U.S. Federal Reserve Chair Jerome Powell holds a press conference after the Fed cut interest rates by quarter of a percentage point, in Washington, D.C., U.S., October 29, 2025.
| Photo Credit: Reuters

A divided U.S. Federal Reserve cut interest rates by a quarter of a percentage point on Wednesday (October 29, 2025) and announced it would restart limited purchases of Treasury securities after money markets showed signs that liquidity was becoming scarce, a condition the U.S. central bank has pledged to avoid.

The rate cut, which included a nod to the data limits the Fed faces during the current federal government shutdown, drew dissents from two policymakers, with Governor Stephen Miran again calling for a deeper reduction in borrowing costs and Kansas City Fed President Jeffrey Schmid favoring no cut at all given ongoing inflation.

The balance sheet decision will keep the total amount of the central bank’s holdings steady on a month-to-month basis as of December 1, but shift its portfolio by reinvesting the proceeds of maturing mortgage-backed securities into Treasury bills.

The 10-2 decision to lower the policy rate to a range of 3.75%-4.00% was expected by investors as a way for the Fed to temper any further decline in a job market policymakers worry may be losing steam.

Market reaction

U.S. stock indexes held small gains after the release of the policy statement, while Treasury yields, which move inversely to prices, rose.
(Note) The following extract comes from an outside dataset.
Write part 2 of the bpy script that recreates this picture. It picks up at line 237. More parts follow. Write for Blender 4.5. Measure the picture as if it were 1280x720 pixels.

Traders and investors continued to strongly favor another rate cut at the Fed’s final policy meeting of the year in December followed by another easing in March.

“A single soft inflation release, anchored expectations, and anecdotal cooling labor demand support a cautious easing bias,” said Alexandra Wilson-Elizondo, global co-CIO of multi-asset solutions at Goldman Sachs Asset Management, adding that “if conditions hold, another 25-basis-point cut at the December meeting seems likely.”

Fed policymakers acknowledged the limitations in their decision-making process posed by the government shutdown, dating their view of the unemployment rate to August — the month of the last official jobs report — while noting that “available indicators suggest” the economy continued to grow at a moderate pace.

Inflation has not risen as strongly as initially expected on the back of the Trump administration’s new import taxes, but nevertheless has climbed from around 2.3% in April to about 2.7% in August, according to the last official estimate released for the Personal Consumption Expenditures Price Index before the shutdown. The Fed uses the PCE to set its 2% inflation target, and in projections issued in September policymakers expected it to rise to 3% by the end of this year.

They expect that increase in prices to ease over time, while concern about the strength of the job market has climbed.

“Downside risks to employment rose in recent months,” the Fed said in its new policy statement.

The dissents by Mr. Miran and <r/ Schmid marked just the third time since 1990 that policymakers have dissented both in favour of easier and tighter monetary policy at the same meeting.